Si le but était révolutionnaire, les moyens employés ne l’étaient pas moins. Quel que soit le sentiment où l’on se range sur la question de la participation des ministres aux débats du storthing, il est difficile de ne pas reconnaître que la négation du veto royal en matière constitutionnelle était un véritable coup d’état. Surtout l’accusation et la condamnation des ministres trouveront malaisément des approbateurs parmi les esprits impartiaux. La constitution, il est vrai, invitait à ce procédé, car elle avait organisé la responsabilité pénale des ministres au lieu de la responsabilité politique. Mais le storthing en a fait un étrange abus. En réalité, les ministres ont été condamnés par leurs adversaires pour avoir été d’un avis opposé au leur.

Quel sera le résultat du nouvel état de choses? L’avenir l’apprendra. Dès maintenant, ce qu’on peut reconnaître avec certitude, c’est que l’autorité royale est considérablement amoindrie. Les adresses et les protestations multipliées de fidélité et de reconnaissance que le roi a reçues de la part de la gauche ne doivent pas faire illusion. Le langage du même parti avant la victoire ne laisse pas douter que ses sentimens n’eussent été tout autres si le roi n’avait pas cédé. On crie : « Vive le roi ! » mais c’est à condition qu’il se soumette.

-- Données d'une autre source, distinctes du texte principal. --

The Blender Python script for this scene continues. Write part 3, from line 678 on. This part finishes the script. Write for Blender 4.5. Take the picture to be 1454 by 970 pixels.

Si la constitution a reçu une profonde atteinte, l’union avec la Suède n’est-elle pas compromise? Le relâchement ou la rupture de l’union pourraient avoir les conséquences les plus graves. L’opinion publique s’en préoccupe en Suède et non sans raison. Les pays scandinaves sont faibles, et ce ne sera pas trop de la réunion de toutes leurs forces pour maintenir leur indépendance. Isolés, ils peuvent être la proie de la première grande puissance qui voudra les prendre. La Norvège est de tous la plus exposée et la moins en état de se défendre. Ses ports qui ne gèlent jamais, ses fjords qui sont des rades remarquables, sa ceinture d’Iles en feraient, dans des mains puissantes, un arsenal maritime de premier ordre. Quelle résistance ce petit pays de 1,800,000 habitans, presque tous répandus sur la côte, pourrait-il opposer à l’envahisseur? Les vainqueurs de la lutte politique se refusent énergiquement à accepter cette conséquence. Il est à souhaiter que les événemens ne l’imposent pas. Les dissensions intérieures faisant tomber le Nord scandinave sous la dépendance ou la domination étrangère, ce serait assurément un des résultats les plus fâcheux qui fussent jamais sortis des révolutions.

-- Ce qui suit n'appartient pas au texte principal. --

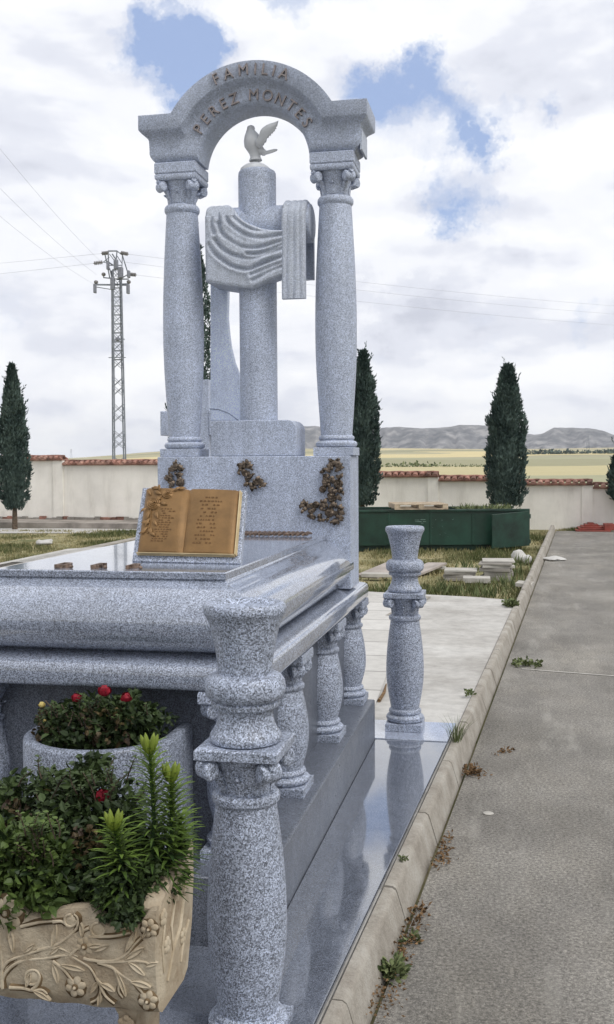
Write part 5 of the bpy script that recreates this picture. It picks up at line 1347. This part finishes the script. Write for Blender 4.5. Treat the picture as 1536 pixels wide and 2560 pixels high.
# ------------------------------------------------------------------ lattice pylon and wires
PD = 70.0
pb = CAM+(F0+R0*((300-768)/FPX))*PD
py_ = thing("pylon", "steel lattice power pylon standing behind the white wall at the left", "pylon", (pb.x, pb.y, -1.0))
def pz_(py): return CAM.z+(1160-py)/FPX*PD
s0, s1 = PD/FPX*20.0, PD/FPX*15.0
ax = (R0*math.cos(R(20))+F0*math.sin(R(20))); ay = Vector((-ax.y, ax.x, 0))
def pc_(z, i, j, off=0): 
    t_ = (z+1)/(pz_(635)+1); h_ = lerp(PD/FPX*14.5, PD/FPX*9.5, t_); return Vector((pb.x, pb.y, z))+ax*h_*i+ay*h_*j
zt_ = pz_(680)
for i, j in ((1, 1), (1, -1), (-1, 1), (-1, -1)):
    m = MB(); m.tube([pc_(-1, i, j), pc_(zt_, i, j)], .055, 4); m.build("leg", STEEL, py_)
m = MB(); nseg = 26; zs = [lerp(-1, zt_, k/nseg) for k in range(nseg+1)]
for k in range(nseg):
    for (i0, j0, i1, j1) in ((1, 1, -1, 1), (-1, 1, -1, -1), (-1, -1, 1, -1), (1, -1, 1, 1)):
        if k % 3 == 2 and k < 15: continue
        m.tube([pc_(zs[k], i0, j0), pc_(zs[k+1], i1, j1)], .022, 3); m.tube([pc_(zs[k], i1, j1), pc_(zs[k+1], i0, j0)], .022, 3)
        if k > 14: m.tube([pc_(zs[k+1], i0, j0), pc_(zs[k+1], i1, j1)], .03, 3)
m.build("bracing", STEEL, py_)
def pp_(px, py, dep=0): 
    p = CAM+(F0+R0*((px-768)/FPX))*(PD+dep); p.z = pz_(py); return p
m = MB()
for a, b_, r_ in [((243, 715), (292, 716), .07), ((292, 716), (330, 714), .07), ((243, 720), (285, 727), .035), ((268, 698), (286, 700), .05), ((300, 702), (330, 702), .05), ((310, 717), (330, 717), .05),
                  ((280, 633), (302, 633), .06), ((280, 633), (281, 668), .045), ((302, 633), (315, 643), .045), ((315, 643), (329, 690), .045), ((315, 643), (313, 690), .03), ((302, 633), (297, 680), .045), ((281, 668), (315, 668), .04), ((268, 660), (283, 648), .035), ((268, 660), (284, 664), .035), ((272, 640), (283, 698), .045), ((283, 675), (290, 705), .045), ((283, 640), (298, 660), .03), ((302, 645), (315, 665), .03), ((329, 690), (312, 700), .04), ((273, 655), (292, 668), .06), ((290, 640), (300, 655), .05),
                  ((277, 895), (320, 895), .035), ((295, 850), (318, 850), .05)]:
    m.tube([pp_(*a), pp_(*b_)], r_, 4)
m.build("crossarms", STEEL, py_)
m = MB()
GEAR = simple("gear_grey", (.22, .23, .27), .6)
for (px, py, w_, h_) in [(310, 688, .28, .45), (299, 668, .22, .40), (290, 715, .22, .5), (330, 692, .14, .3), (246, 727, .13, .36), (328, 728, .15, .40), (279, 672, .12, .3), (300, 851, .2, .14)]:
    m = MB(); p = pp_(px, py, -.3); m.box(p.x-w_/2*1.1, p.x+w_/2*1.1, p.y-.15, p.y+.15, p.z-h_*.8, p.z+h_*.8); m.build("switch_gear", GEAR, py_, bevel=.03)
m = MB()
for (x0, y0, x1, y1) in [(263, 639, 282, 637), (243, 663, 268, 660), (310, 637, 331, 641), (330, 690, 350, 692)]:
    m = MB(); a, b_ = pp_(x0, y0), pp_(x1, y1); m.tube([a, b_], .03, 6)
    for k in range(5): c = a.lerp(b_, .15+.17*k); d = (b_-a).normalized(); m.tube([c-d*.03, c+d*.03], .13, 10)
    m.build("insulator_string", CERAM, py_)
for (px, py) in [(268, 690), (249, 709), (330, 709)]: m = MB(); m.blob(pp_(px, py), .15, .15, .13, u=10, v=6); m.tube([pp_(px, py+1), pp_(px, py+9)], .04, 6); m.build("insulator", CERAM, py_)
def wire(name, label, a, b_, sag, r_=.014, g_="overhead wires at the pylon", jit=0):
    m = MB(); n_ = 36; m.tube([a.lerp(b_, k/n_)-Vector((0, 0, sag*4*(k/n_)*(1-k/n_))) for k in range(n_+1)], r_*.55, 5); o = m.build(name, WIRE, origin=a); tag(o, label, "power line", g_)
def at_(px, py, d): p = CAM+(F0+R0*((px-768)/FPX))*d; p.z = CAM.z+(1158-py)/FPX*d; return p
wire("overhead_wire", "steepest overhead wire rising left from the pylon head", pp_(258, 655), at_(-60, 282, 42), .25, .010)
wire("overhead_wire", "middle overhead wire rising left from the pylon head", pp_(250, 690), at_(-60, 398, 42), .25, .010)
wire("overhead_wire", "lower overhead wire rising left from the pylon crossarm", pp_(246, 715), at_(-60, 480, 42), .25, .010)
wire("overhead_wire", "upper far wire running nearly level left of the pylon", pp_(263, 639), at_(-900, 690, 190), 1.0, .014)
wire("overhead_wire", "lower far wire running nearly level left of the pylon", pp_(243, 663), at_(-900, 730, 190), 1.0, .014)
wire("overhead_wire", "upper far wire running right from the pylon past the arch", pp_(331, 641), at_(2400, 792, 170), 2.0, .014)
wire("overhead_wire", "middle far wire running right from the pylon past the arch", pp_(318, 660), at_(2400, 812, 170), 2.0, .014)
wire("overhead_wire", "lowest far wire running right from the pylon past the arch", pp_(350, 692), at_(2400, 838, 170), 2.0, .014)

# ------------------------------------------------------------------ distant things on the plain
def far_pt(px, d, z=None):
    th = th_of(px); r_ = d/math.cos(th); p = CAM+(F0+R0*((px-768)/FPX))*d; p.z = terr(r_, th); return p
random.seed(77)
m = MB(); px = 1308
while px < 1720:
    p = far_pt(px, 640)+Vector((0, random.uniform(-4, 4), 0)); s_ = random.uniform(1.2, 2.6)
    if random.random() < .93:
        for q in range(26): d = rv(); m.leaf(p+Vector((d.x*s_*1.2, d.y*s_, abs(d.z)*s_*.9)), rv(), rv(), s_*.8, s_*.6, 0, .2, random.random())
    px += random.uniform(4, 9)
o = m.build("far_hedge", L_CYP, smooth=False, tone=True); kind(o, 'stuff')
m = MB(); px = 935
while px < 1240:
    p = far_pt(px, 330); s_ = random.uniform(.3, .9) if random.random() < .8 else 1.6
    for q in range(16): d = rv(); m.leaf(p+Vector((d.x*s_*2.2, d.y*s_, abs(d.z)*s_*.7)), rv(), rv(), s_*.8, s_*.5, 0, .2, random.random())
    px += random.uniform(3, 16)
o = m.build("far_bushes", L_WEED, smooth=False, tone=True); kind(o, 'stuff')
for (px, d, h_) in [(1470, 1100, 17), (180, 1300, 12)]:
    p = far_pt(px, d); m = MB()
    w_ = h_*.1
    for i, j in ((1, 1), (1, -1), (-1, 1), (-1, -1)): m.tube([p+Vector((i*w_, j*w_, 0)), p+Vector((i*w_*.25, j*w_*.25, h_))], h_*.006, 3)
    for z in (.7, .82, .94): m.tube([p+Vector((-h_*.13, 0, h_*z)), p+Vector((h_*.13, 0, h_*z))], h_*.007, 3)
    for k in range(8): m.tube([p+Vector((-w_*(1-.09*k), 0, h_*k/8)), p+Vector((w_*(1-.09*(k+1)), 0, h_*(k+1)/8))], h_*.004, 3)
    o = m.build("far_pylon", STEEL, origin=p); tag(o, "tiny faint pylon on the plain below the right hill" if px > 700 else "tiny faint pylon on the horizon left of the tall lattice pylon", "pylon")

HAZE[0].build("haze", HAZE[1], smooth=False)
kind(bpy.data.objects["haze"], 'stuff')
for o in bpy.data.objects:
    if '_o' in o.keys(): del o['_o']
sc.cycles.volume_bounces = 0
sc.cycles.max_bounces = 8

La France ne s’est jamais désintéressée de ce qui se passe dans le Nord. Si la Suède est son ancienne alliée, les Danois et les Norvégiens sont les seuls peuples de l’Europe qui n’aient jamais combattu contre les armées françaises. Ils ont souvent, et malheureusement pour eux, partagé notre fortune, et leur histoire intérieure présente avec la nôtre plus d’un trait de ressemblance. Comme la France, le Danemark et la Norvège ont eu deux siècles de régime absolu, sous des rois qui s’inspiraient des principes du gouvernement de Versailles. Ils ont passé sans transition, comme la France, au gouvernement constitutionnel dans les conditions périlleuses d’un état social égalitaire et démocratique et du suffrage universel ou presque universel. Ils souffrent des mêmes maux que nous, et leur exemple peut nous servir de leçon peut-être plus directe que les événemens qui ont pour théâtre de grands pays, bien plus éloignés de la France par leurs institutions et leur histoire. La crise actuelle est une expérience dont nous aurons peut-être à profiter. Les événemens de Norvège nous apprendront, dans un avenir prochain, ce qu’il advient des gouvernemens qui capitulent.


PIERRE DARESTE.

  1. Une Secte religieuse et politique au Danemark : Grundtvig et ses Doctrines, par M. G. Cogordan, 1er février 1876.